Zu einem Austausch von politischen Positionen zur Frage "Was kann Afghanistan wirklich helfen?" kam es erst zum Ende der Veranstaltung. Vorher stellten sich die genannten Organisationen vor. Mit Dia- und Filmbeiträgen "Afghanistan: Land, Leute und Projekte" und über "Erfahrungs- und Erlebnisberichte aus Afghanistan" wurde historisches, alltägliches und landschaftliches etwas langatmig berichtet und bebildert. Putschistische Installationen von Regierungen waren im letzten Jahrhundert die Regel. Die Taleban wurden am Anfang ihrer Herrschaft – nach den Bürgerkriegswirren – von größeren Teilen der Bevölkerung als Ordnungsmacht akzeptiert, wurde berichtet. Erst nachdem Ahmadjan Amini, der im Norden Afghanistans aufgewachsen ist und seit 20 Jahren in Deutschland lebt, aus seiner persönlichen Betroffenheit heraus eine subjektiv-positive Bewertung der "Nordallianz" vornahm, kam Bewegung in die dahinplätschernde Veranstaltung. Der Begriff "Nordallianz" wurde demnach von den Taleban und deren vormaligen imperialistischen/islamistischen Gönnern und Förderern (USA, Pakistan etc.) zwecks nationaler Diskreditierung genutzt. Richtig soll der Name "Nationale Allianz" lauten. Ob diese mit ihren aktuellen militärischen Erfolgen einer späteren nationalen Versöhnung den Weg versperrt, war eine der diskutierten Fragen. Offensichtlich haben alle politischen Anhang und militärische Kraft vorweisenden Organisationen im Lande reichlich frisches Blut aus jüngster Vergangenheit am Messer.

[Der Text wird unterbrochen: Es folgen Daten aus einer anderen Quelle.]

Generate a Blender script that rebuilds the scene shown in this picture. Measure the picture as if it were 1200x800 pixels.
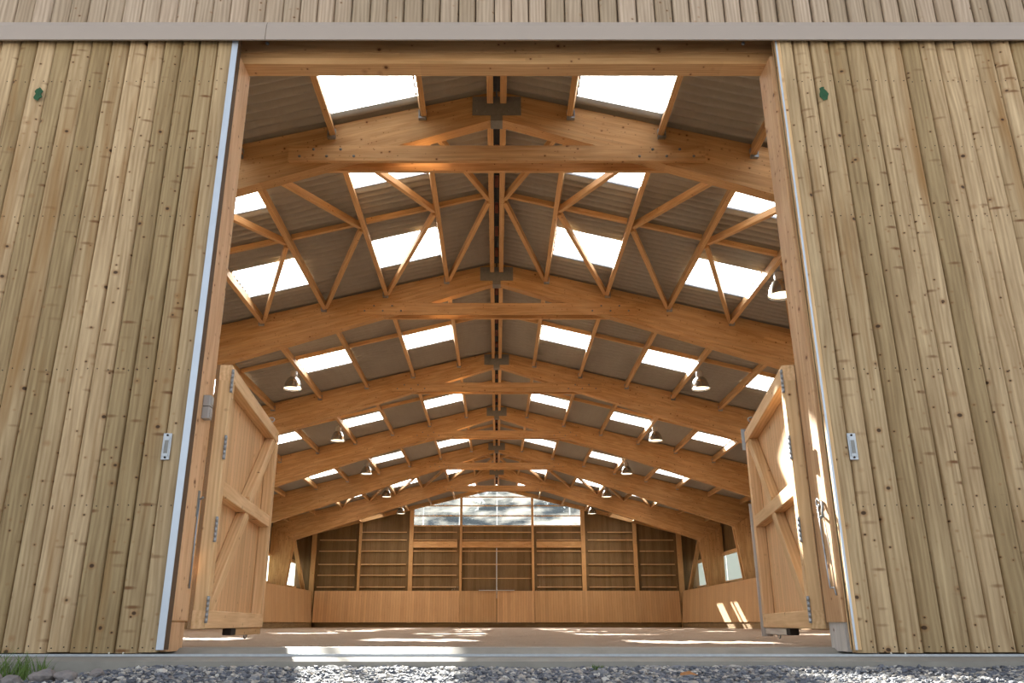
import bpy, math, random
import numpy as np
from mathutils import Vector, Matrix, noise
random.seed(7)
SC = bpy.context.scene
for o in list(bpy.data.objects): bpy.data.objects.remove(o)
COL = SC.collection
# ------------------------------------------------------------------ camera, light, exposure
CAMZ = 0.19
cam = bpy.data.objects.new('camera', bpy.data.cameras.new('camera')); COL.objects.link(cam)
cam.location = (0, 0, CAMZ)
cam.rotation_euler = (math.radians(90) + math.atan(331/963), 0, 0)
cam.data.sensor_width = 36; cam.data.lens = 963/1200*36; cam.data.shift_x = 0.015
cam.data.clip_start = 0.05; cam.data.clip_end = 500
SC.camera = cam
SUN_DIR = Vector((1.075, -3.12, -2.0))          # the way the sunlight travels
w = bpy.data.worlds.new('sky'); SC.world = w; w.use_nodes = True
wn = w.node_tree; wn.nodes.clear()
sky = wn.nodes.new('ShaderNodeTexSky'); sky.sky_type = 'NISHITA'; sky.sun_disc = False
sky.sun_elevation = math.radians(31.4); sky.sun_rotation = math.atan2(-1.075, 3.12)
sky.air_density = 1.0; sky.dust_density = 2.0; sky.ozone_density = 1.0
hsv = wn.nodes.new('ShaderNodeHueSaturation'); hsv.inputs['Saturation'].default_value = 0.35
bg = wn.nodes.new('ShaderNodeBackground'); bg.inputs['Strength'].default_value = 0.235
wo = wn.nodes.new('ShaderNodeOutputWorld')
wn.links.new(sky.outputs[0], hsv.inputs['Color']); wn.links.new(hsv.outputs[0], bg.inputs['Color']); wn.links.new(bg.outputs[0], wo.inputs['Surface'])
sl = bpy.data.lights.new('sun', 'SUN'); sl.energy = 42.0; sl.angle = math.radians(0.55); sl.color = (1.0, .94, .84)
so = bpy.data.objects.new('sun', sl); COL.objects.link(so)
so.rotation_euler = SUN_DIR.to_track_quat('-Z', 'Y').to_euler(); so.location = (-10, 27, 30)
LAMP_W = 55.0
SC.view_settings.view_transform = 'Standard'; SC.view_settings.look = 'None'
SC.view_settings.gamma = 1.0; SC.view_settings.use_curve_mapping = False
SC.view_settings.exposure = 0.75
SC.cycles.max_bounces = 14; SC.cycles.diffuse_bounces = 8; SC.cycles.transparent_max_bounces = 24
SC.cycles.use_denoising = True; SC.cycles.sample_clamp_indirect = 12.0

# ------------------------------------------------------------------ materials
class NT:
    def __init__(s, name):
        s.m = bpy.data.materials.new(name); s.m.use_nodes = True; s.t = s.m.node_tree; s.t.nodes.clear()
        s.out = s.n('ShaderNodeOutputMaterial'); s.p = s.n('ShaderNodeBsdfPrincipled'); s.l(s.p.outputs[0], s.out.inputs['Surface'])
    def n(s, t, **kw):
        x = s.t.nodes.new(t)
        for k, v in kw.items(): setattr(x, k, v)
        return x
    def l(s, a, b): s.t.links.new(a, b)
    def val(s, sock, v):
        if hasattr(v, 'is_output'): s.l(v, sock)
        else: sock.default_value = v
    def math(s, op, a, b=0.0, c=None):
        x = s.n('ShaderNodeMath', operation=op); s.val(x.inputs[0], a); s.val(x.inputs[1], b)
        if c is not None: s.val(x.inputs[2], c)
        return x.outputs[0]
    def mix(s, f, a, b, mode='MIX'):
        x = s.n('ShaderNodeMix', data_type='RGBA', blend_type=mode)
        s.val(x.inputs[0], f); s.val(x.inputs[6], a); s.val(x.inputs[7], b); return x.outputs[2]
    def ramp(s, f, stops):
        x = s.n('ShaderNodeValToRGB'); s.l(f, x.inputs[0]); e = x.color_ramp.elements
        while len(e) < len(stops): e.new(.5)
        for q, (p, c) in zip(e, stops): q.position = p; q.color = (c[0], c[1], c[2], 1)
        return x.outputs[0]
    def scale(s, v, k):
        x = s.n('ShaderNodeVectorMath', operation='MULTIPLY'); s.l(v, x.inputs[0]); x.inputs[1].default_value = k; return x.outputs[0]
    def noise(s, v, sc=1.0, det=4.0, rough=.55):
        x = s.n('ShaderNodeTexNoise'); x.inputs['Scale'].default_value = sc; x.inputs['Detail'].default_value = det; x.inputs['Roughness'].default_value = rough
        s.l(v, x.inputs['Vector']); return x.outputs[0]
    def bump(s, h, st=.3, d=.01):
        x = s.n('ShaderNodeBump'); x.inputs['Strength'].default_value = st; x.inputs['Distance'].default_value = d
        s.l(h, x.inputs['Height']); s.l(x.outputs[0], s.p.inputs['Normal'])

def rgb(h):
    c = [int(h[i:i+2], 16)/255 for i in (0, 2, 4)]
    return tuple(x/12.92 if x <= .04045 else ((x+.055)/1.055)**2.4 for x in c) + (1,)

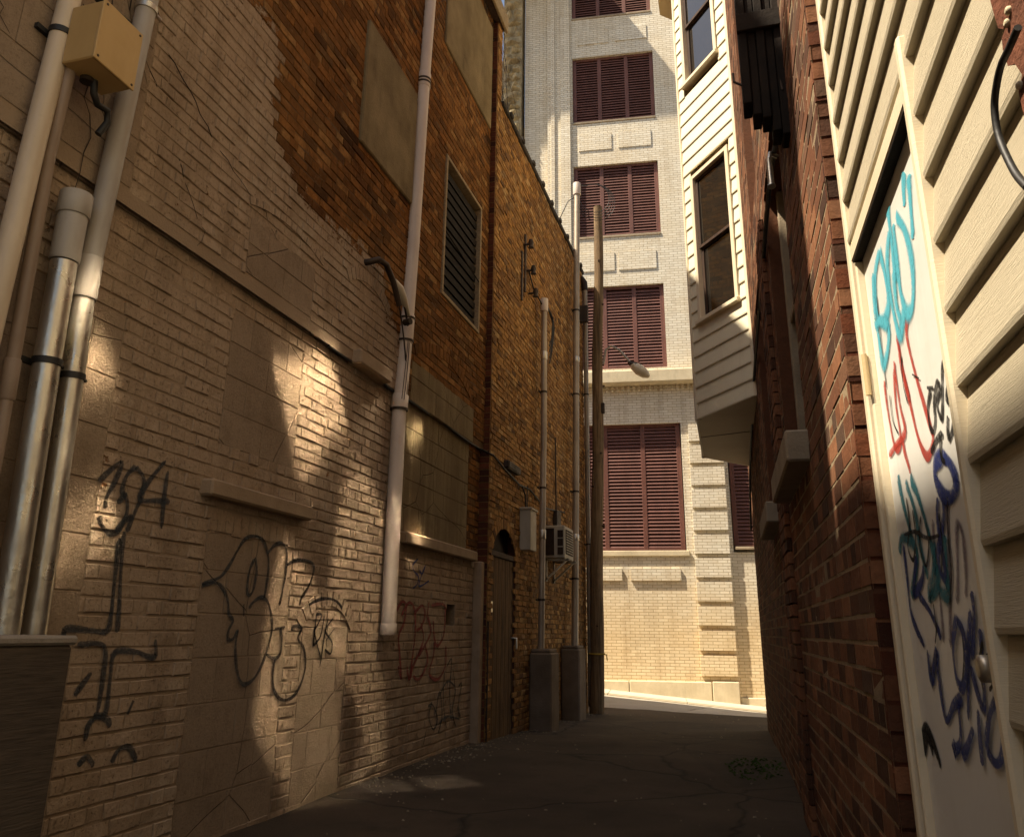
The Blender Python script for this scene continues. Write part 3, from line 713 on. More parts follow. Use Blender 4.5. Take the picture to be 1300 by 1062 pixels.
# tan junction box
jb=empty('junction_box',(-2.75,2.55,3.5),'tan metal junction box fixed over the pipes high on the painted wall','junction box')
A=onplane(135,5,(-2.5,0,0),(1,0,0)); 
mb=MB(); mb.bbox((-2.735,2.285,3.45),(0,.235,0),(.17,0,0),(0,0,.30),.006); mb.build('housing',M['box_tan'],jb)
mb=MB(); mb.bbox((-2.5645,2.28,3.445),(0,.245,0),(.010,0,0),(0,0,.31),.004); mb.build('cover',M['box_tan'],jb)
for y in (2.30,2.505):
    for z in (3.465,3.735): mb=MB(); mb.tube([(-2.556,y,z),(-2.552,y,z)],.006,10); mb.build('screw',M['iron'],jb)
mb=MB(); mb.tube([(-2.70,2.40,3.46),(-2.70,2.40,3.43)],.030,14); mb.build('cable_gland',M['iron'],jb)
mb=MB(); mb.bbox((-2.60,2.521,3.60),(.03,0,0),(0,.012,0),(0,0,.07),.003); mb.build('latch',M['iron'],jb)
mb=MB(); mb.tube([(-2.68,2.42,3.45),(-2.68,2.43,3.39),(-2.69,2.47,3.36),(-2.69,2.53,3.37),(-2.70,2.55,3.32),(-2.72,2.53,3.25)],.016,10); mb.build('cable_tail',M['black'],jb)
# block the pipes stand on
mb=MB(); mb.bbox((-2.95,1.7,-.05),(0,.95,0),(.45,0,0),(0,0,1.08),.012); mb.bbox((-2.96,1.69,1.03),(0,.97,0),(.47,0,0),(0,0,.035),.01,1); 
e=empty('pipe_plinth',(-2.7,2.2,0),'dark board-marked concrete plinth under the galvanised pipes','plinth'); mb.build('block',[M['board'],M['concrete_l']],e)
# heavy cable across the top-left corner
mb=MB(); mb.tube([(LX+.03,1.6,4.15),(LX+.04,2.4,4.02),(LX+.04,2.66,4.03),(LX+.04,2.78,4.04)],.03,10); o=mb.build('heavy_cable',M['black']); tag(o,'heavy black cable crossing behind the tan junction box','cable')
# long cable under the ledge and on to the low building
mb=MB(); pts=[]
for i in range(50):
    y=5.0+i*(8.60-5.0)/49; pts.append((LX+.035,y,3.115+.02*math.sin(y*2.1)-(.03 if 6<y<7 else 0)))
pts+= [(LX2+.03,8.75,3.05),(LX2+.02,9.3,2.98),(LX2+.03,9.9,2.90),(LX2+.03,10.4,2.93),(LX2+.03,11.3,2.80),(LX2+.03,12.6,2.92)]
mb.tube(pts,.012,8); o=mb.build('wall_cable',M['black']); tag(o,'black cable sagging along the ledge of the painted wall and past the door arch','cable')
# wall lamp / pipe arm
la=empty('wall_lamp',(LX,5.5,4.0),'old bent-arm wall lamp with a pale head beside the downpipe','lamp')
mb=MB(); mb.tube([(LX,5.45,3.98),(LX+.10,5.46,3.99),(LX+.14,5.52,4.03),(LX+.14,5.66,4.05),(LX+.15,5.80,3.95),(LX+.16,5.93,3.78)],.026,12); mb.tube([(LX,5.45,3.98),(LX+.02,5.45,3.98)],.05,12); mb.build('arm',M['iron'],la)
mb=MB(); mb.tube([(LX+.15,5.82,3.97),(LX+.16,5.90,3.93),(LX+.17,5.98,3.86),(LX+.17,6.12,3.76)],.03,12,rs=[.022,.042,.036,.012]); mb.build('head',M['lampglass'],la)
mb=MB(); mb.tube([(LX+.16,5.93,3.78),(LX+.14,6.1,3.55),(LX+.12,6.22,3.36)],.007,8); mb.tube([(LX+.17,6.0,3.83),(LX+.15,6.15,3.68)],.01,8); mb.build('stay',M['iron'],la)
# downpipe
k=LX+.08; s_=-k/2.9
dp=lambda y,z: (k,y*s_,1.1+(z-1.1)*s_)
o=pipe('downpipe','old cream-painted downpipe with band clamps, open at the foot, on the painted wall','pipe',[dp(6.415,1.06),dp(6.40,1.73),dp(6.39,2.98),dp(6.44,3.55),dp(6.50,4.68),dp(6.57,6.82),dp(6.72,9.6)],.062,'pipe_white',(),None,[(1.065,1.15,.068,'pipe_white','cap'),(2.93,3.06,.074,'pipe_white','coupling'),(3.56,3.84,.070,'pipe_white','coupling'),(6.35,6.52,.069,'pipe_white','coupling')])
for z,rr in ((1.12,.066),(2.93,.079),(3.58,.076),(3.80,.074),(6.40,.074),(6.44,.074)):
    P0=[Vector(dp(*q)) for q in ((6.415,1.06),(6.40,1.73),(6.39,2.98),(6.44,3.55),(6.50,4.68),(6.57,6.82))]
    for a,b in zip(P0,P0[1:]):
        if a.z<=z<=b.z: c=a+(b-a)*((z-a.z)/(b.z-a.z))
    mb=MB(); mb.tube([c-Vector((0,0,.010)),c+Vector((0,0,.010))],rr,20); mb.build('clamp',M['iron'],o)
mb=MB(); mb.tube([(k+.05,6.12,3.70),(k+.115,6.10,3.70)],.030,12); mb.build('outlet',M['iron'],o)
mb=MB()
for j in range(3):
    pts=[]
    for i in range(12):
        z=3.0+i*.05; an=-.9+.35*i*.4+j*.7; pts.append((k+.068*math.cos(an*.5),6.19+.068*math.sin(an*.8-.6+j*.25),z))
    mb.tube(pts,.0035,5)
mb.build('dry_tendrils',M['iron'],o)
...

Favorisiert wurde eine traditionelle Stammessprecherversammlung in Kabul oder einer anderen Stadt im Lande, die von keiner afghanischen Fraktion militärisch beherrscht werden dürfte. Wer stattdessen den militärischen Schutz dieser Stadt, der Stammesversammlung und einer hieraus hervorgehenden nationaler (Übergangs-)Regierung gewährleisten soll, wurde von niemandem gesagt. "Politische Macht kommt aus den Gewehrläufen!" erlaubt sich der Autor an dieser Stelle Mao Tsetung zu zitieren. Nicht nur, aber wer auf den Stühlen Platz nimmt, wird eben auch militärisch entschieden und verteidigt.

Fast alle Redner verurteilten das US-Bombardement, einige den Durchmarsch der "Nationalen Allianz" aus dem Norden. Die veränderte Situation im Lande wurde jedoch durchgehend begrüßt. Alternative politische Kräfte in Afghanistan und im Ausland wurden im Saal nicht benannt. Für die in den imperialistischen europäischen und amerikanischen Ländern verweilenden Afghanen (rund 80.000 in Deutschland) scheint der Drang, sich in die Entwicklung in Afghanistan vor Ort einzumischen, nicht sehr ausgeprägt zu sein. Ob bei den zahlreichen in Pakistan und Iran lebenden Afghanen die Bereitschaft größer ist? In der bürgerlichen Presse werden die in den letzten 20 Jahren ins imperialistische Ausland geflohenen Afghanen gerne der "Oberschicht" zugeordnet. Der alte König Zahir Schah gilt als rückkehrwillige Symbolperson. Nach eigenem Bekunden ist er zur Rückkehr bereit, auch um auf heimatlichem Boden zu sterben. Am Tage nach der Veranstaltung (kurz vor Redaktionsschluss der LinX) berichten die Medien von der Rückkehr des 1996 durch die Taleban gestürzten Präsidenten Burhanuddin Rabbani. Der beansprucht auch für die noch lebenden ehemaligen Minister die alten Ämter und verkündete, alle Volksgruppen versöhnen zu wollen. In Herat ist am selben Tag aus iranischem Exil der ehemals aus talebanischer Haft geflohene Gouverneur eingetroffen und hat seinen alten Stuhl besetzt. Ob es bürgerliche oder gar sozialistische Kräfte organisiert und formiert zumindest im Ausland gibt? Der Boden in Afghanistan scheint entsprechenden Kräften noch zu heiß zu sein! Was bei fehlendem Massenanhang auch verständlich ist!